According to a report by the French Environment and Energy Management Agency (ADEME), by 2050, almost half of the world's commercial maritime fleet should be equipped with auxiliary propulsion technologies using wind power, in order to reduce their carbon footprint. What impact will this development have on the organization and safety of global maritime traffic? This is the subject of Martin Hochhausen's thesis, which has just begun at ENSTA's Brest campus.
After graduating from ENSTA Bretagne's Brest campus apprenticeship program, Martin Hochhausen joined the “From Carbon to Olympic Gold” project as an engineer, which aimed to maximize the performance of sailing athletes for the 2024 Olympic Games.
There he met up again with Matthieu Sacher, a teacher-researcher he had already met during his training at the Brest campus, who offered him a new challenge at the end of the Olympic project: to embark on a doctoral thesis on the influence of auxiliary sailing propulsion on the organization and monitoring of maritime traffic.
This proposal rekindled the idea of going into research that I'd had since the end of my engineering course, without daring to take the plunge because at the time I didn't feel legitimate as a graduate of an apprenticeship scheme. But those two years as a research engineer made me realize that research also required very applied and concrete aspects in which I felt perfectly at ease.
And this is typically the case with this thesis being carried out under the joint supervision of the École nationale supérieure maritime de Nantes (supervisor: Pédro Merino-Laso) and the ENSTA campus in Brest (supervisor: Matthieu Sacher, with Benoit Clément as thesis supervisor). In concrete terms, Martin Hochhausen will simulate maritime traffic by reproducing the trajectories of ships with conventional propulsion (thermal engines only), to which will be added a fraction of ships equipped with a hybrid propulsion system combining sail and thermal engine.
Adding semi-rigid sails or rotors, for example, will have an effect on the so-called leeway. The leeway, induced by the action of the wind on the ship's hull and its aerodynamic appendages, modifies the ship's actual trajectory in relation to its course. The effects of drift are well known on a local scale, particularly for maneuvering and coastal navigation. However, to study its impact on a global scale, for example on a transatlantic crossing, I'm going to use a trajectory simulator developed as part of the SOMOS project, which has the Ingeblue label and is funded by the French Defense Innovation Agency.
And if, as ADEME predicts for 2050, this drift concerns almost half of the merchant fleet, the consequences could be far from negligible in terms of congestion and therefore the safety of the busiest shipping routes, and even biodiversity in the event of an increase in the risk of collision with cetaceans if the new routes were to intersect with those of the great migrations.

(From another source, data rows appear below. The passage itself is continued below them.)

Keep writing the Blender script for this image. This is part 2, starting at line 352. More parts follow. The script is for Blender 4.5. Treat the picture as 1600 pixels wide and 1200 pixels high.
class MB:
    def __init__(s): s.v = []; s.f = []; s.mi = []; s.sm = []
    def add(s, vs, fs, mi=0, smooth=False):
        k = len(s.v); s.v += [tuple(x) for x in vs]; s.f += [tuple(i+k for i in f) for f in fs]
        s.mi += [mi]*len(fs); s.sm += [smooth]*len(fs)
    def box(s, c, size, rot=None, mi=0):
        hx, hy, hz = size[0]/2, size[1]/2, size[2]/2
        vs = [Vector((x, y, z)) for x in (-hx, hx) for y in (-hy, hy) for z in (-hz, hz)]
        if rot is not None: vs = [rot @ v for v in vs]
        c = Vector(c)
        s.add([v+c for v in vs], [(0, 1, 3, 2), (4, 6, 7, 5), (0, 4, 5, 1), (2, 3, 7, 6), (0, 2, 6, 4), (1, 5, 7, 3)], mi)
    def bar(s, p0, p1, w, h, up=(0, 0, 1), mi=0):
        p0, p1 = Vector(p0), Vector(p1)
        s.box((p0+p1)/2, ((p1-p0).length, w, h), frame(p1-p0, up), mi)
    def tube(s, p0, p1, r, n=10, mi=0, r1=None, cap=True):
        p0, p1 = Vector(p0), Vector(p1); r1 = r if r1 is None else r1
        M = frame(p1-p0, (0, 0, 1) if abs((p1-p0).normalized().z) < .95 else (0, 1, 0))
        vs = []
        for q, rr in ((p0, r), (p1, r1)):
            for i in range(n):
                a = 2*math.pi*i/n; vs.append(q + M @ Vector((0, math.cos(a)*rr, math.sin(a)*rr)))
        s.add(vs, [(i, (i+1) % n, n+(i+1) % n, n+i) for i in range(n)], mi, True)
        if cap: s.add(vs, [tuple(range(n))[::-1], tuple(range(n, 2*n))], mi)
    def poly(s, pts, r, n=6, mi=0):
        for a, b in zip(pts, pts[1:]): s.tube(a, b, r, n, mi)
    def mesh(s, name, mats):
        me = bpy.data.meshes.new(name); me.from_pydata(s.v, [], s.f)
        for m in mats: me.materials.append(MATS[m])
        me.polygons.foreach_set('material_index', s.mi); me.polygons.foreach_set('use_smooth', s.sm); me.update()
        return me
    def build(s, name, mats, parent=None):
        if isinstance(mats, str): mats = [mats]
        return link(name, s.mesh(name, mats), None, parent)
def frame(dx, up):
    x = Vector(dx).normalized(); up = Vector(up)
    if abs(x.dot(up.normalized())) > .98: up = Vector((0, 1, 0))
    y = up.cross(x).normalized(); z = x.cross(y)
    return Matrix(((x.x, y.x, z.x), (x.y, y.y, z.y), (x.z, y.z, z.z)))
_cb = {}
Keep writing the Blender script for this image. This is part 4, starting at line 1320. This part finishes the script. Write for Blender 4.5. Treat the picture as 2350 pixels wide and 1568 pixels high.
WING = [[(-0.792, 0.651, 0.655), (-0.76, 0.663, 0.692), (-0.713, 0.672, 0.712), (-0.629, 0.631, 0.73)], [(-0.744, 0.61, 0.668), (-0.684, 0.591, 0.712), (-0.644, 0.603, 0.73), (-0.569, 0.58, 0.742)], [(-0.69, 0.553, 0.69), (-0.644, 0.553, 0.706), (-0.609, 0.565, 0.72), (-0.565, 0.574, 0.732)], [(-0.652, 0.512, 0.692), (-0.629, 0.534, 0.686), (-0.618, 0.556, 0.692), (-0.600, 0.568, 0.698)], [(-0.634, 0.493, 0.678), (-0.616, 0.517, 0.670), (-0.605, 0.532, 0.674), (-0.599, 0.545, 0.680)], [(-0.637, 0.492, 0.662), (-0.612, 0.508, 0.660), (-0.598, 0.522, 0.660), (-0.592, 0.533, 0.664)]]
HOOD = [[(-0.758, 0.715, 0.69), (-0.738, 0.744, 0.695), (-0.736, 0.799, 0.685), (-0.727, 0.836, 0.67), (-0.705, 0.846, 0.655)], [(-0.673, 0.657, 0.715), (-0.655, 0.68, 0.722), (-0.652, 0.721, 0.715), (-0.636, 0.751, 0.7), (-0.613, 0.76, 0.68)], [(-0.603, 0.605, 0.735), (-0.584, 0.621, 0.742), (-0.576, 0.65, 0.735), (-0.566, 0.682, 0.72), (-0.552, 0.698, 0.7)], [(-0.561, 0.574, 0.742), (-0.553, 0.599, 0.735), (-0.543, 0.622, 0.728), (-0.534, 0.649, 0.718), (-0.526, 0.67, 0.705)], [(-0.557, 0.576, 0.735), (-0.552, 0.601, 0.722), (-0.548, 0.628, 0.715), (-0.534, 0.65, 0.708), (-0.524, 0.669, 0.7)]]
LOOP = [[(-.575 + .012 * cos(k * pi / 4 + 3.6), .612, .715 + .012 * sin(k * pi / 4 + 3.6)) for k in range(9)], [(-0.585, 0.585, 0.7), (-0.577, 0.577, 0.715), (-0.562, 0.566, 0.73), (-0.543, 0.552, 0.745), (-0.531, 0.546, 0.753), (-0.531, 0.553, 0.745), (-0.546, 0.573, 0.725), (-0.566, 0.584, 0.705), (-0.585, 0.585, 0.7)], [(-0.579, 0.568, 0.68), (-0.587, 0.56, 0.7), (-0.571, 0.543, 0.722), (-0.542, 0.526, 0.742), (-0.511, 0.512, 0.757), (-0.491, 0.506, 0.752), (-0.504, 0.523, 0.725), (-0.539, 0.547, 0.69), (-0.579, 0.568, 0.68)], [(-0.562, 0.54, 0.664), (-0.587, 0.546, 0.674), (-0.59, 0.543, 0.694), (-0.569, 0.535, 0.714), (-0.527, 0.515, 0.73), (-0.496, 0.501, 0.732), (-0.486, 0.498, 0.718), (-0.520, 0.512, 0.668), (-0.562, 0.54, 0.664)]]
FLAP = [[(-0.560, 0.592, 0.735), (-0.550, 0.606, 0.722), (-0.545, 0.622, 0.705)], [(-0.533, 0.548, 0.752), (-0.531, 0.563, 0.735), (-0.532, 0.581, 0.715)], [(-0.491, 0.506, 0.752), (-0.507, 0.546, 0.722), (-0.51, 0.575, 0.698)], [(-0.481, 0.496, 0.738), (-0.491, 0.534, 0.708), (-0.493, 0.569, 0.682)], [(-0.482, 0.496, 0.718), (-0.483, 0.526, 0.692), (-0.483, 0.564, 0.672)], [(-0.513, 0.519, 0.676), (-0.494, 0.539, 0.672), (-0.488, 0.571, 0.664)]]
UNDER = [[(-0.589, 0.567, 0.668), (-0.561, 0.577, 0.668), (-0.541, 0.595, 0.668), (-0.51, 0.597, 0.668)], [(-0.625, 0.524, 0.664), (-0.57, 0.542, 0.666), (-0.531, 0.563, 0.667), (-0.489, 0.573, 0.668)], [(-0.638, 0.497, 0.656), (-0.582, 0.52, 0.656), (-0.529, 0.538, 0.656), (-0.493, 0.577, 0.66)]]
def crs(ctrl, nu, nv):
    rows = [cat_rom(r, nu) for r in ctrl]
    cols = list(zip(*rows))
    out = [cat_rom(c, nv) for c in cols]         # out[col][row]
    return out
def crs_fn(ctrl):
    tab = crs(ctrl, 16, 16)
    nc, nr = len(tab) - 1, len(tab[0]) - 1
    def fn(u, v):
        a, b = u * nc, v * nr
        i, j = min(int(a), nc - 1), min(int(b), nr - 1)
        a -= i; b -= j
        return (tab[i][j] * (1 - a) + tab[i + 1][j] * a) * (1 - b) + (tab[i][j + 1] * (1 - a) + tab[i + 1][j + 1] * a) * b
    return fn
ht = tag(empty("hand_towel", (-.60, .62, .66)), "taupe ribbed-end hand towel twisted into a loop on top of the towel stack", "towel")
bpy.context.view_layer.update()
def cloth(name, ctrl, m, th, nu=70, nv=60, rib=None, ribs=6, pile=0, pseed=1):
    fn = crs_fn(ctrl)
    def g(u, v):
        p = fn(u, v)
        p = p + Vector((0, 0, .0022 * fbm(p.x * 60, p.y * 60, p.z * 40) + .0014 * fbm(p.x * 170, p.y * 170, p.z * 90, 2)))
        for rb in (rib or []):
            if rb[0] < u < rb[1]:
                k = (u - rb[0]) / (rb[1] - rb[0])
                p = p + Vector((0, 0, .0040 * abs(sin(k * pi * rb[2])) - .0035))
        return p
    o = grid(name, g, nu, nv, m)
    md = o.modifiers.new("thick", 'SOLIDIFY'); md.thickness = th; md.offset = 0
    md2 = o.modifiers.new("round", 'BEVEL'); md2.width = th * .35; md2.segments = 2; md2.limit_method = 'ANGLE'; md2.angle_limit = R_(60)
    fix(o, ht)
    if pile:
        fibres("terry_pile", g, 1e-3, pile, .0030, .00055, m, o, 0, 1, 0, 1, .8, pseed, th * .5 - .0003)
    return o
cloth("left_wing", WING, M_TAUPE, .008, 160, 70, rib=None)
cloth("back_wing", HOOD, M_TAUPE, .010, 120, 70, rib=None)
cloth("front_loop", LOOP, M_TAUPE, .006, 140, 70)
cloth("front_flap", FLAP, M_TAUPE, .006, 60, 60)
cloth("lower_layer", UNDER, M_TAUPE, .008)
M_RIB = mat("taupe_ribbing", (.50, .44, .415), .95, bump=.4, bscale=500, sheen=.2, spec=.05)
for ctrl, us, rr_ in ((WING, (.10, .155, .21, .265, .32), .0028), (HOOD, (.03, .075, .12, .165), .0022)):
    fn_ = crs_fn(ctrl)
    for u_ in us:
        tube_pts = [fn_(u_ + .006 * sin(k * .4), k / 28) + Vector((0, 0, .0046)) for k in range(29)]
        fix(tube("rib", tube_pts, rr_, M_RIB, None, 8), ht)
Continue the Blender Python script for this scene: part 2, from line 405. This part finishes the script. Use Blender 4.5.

The simulator is extremely powerful, and allows you to adjust a wide range of parameters, such as the type and number of auxiliary thrusters. It allows us to directly measure the influence on ship maneuverability, and in particular to know the exact position of the rudder at each moment of the crossing.
While Martin Hochhausen's thesis work essentially involves replaying past trajectories to simulate maritime traffic in the light of new auxiliary propulsion parameters, it may well extend to the integration of speculative climatological files that would take into account changes in wind regimes linked to climate change.
These are ambitious goals that the young PhD student now feels fully capable of achieving, even though just a few years ago he doubted he was cut out for research.
With my main supervisor, Matthieu Sacher, we worked together for over two years on the “From Carbon to Olympic Gold” project. I know I can count on his support, and ask him any questions he may have, which he will welcome sympathetically, and there's a great deal of trust between us. It's very reassuring for a PhD student to be so well supported, and that's essential if we're to move forward with serenity.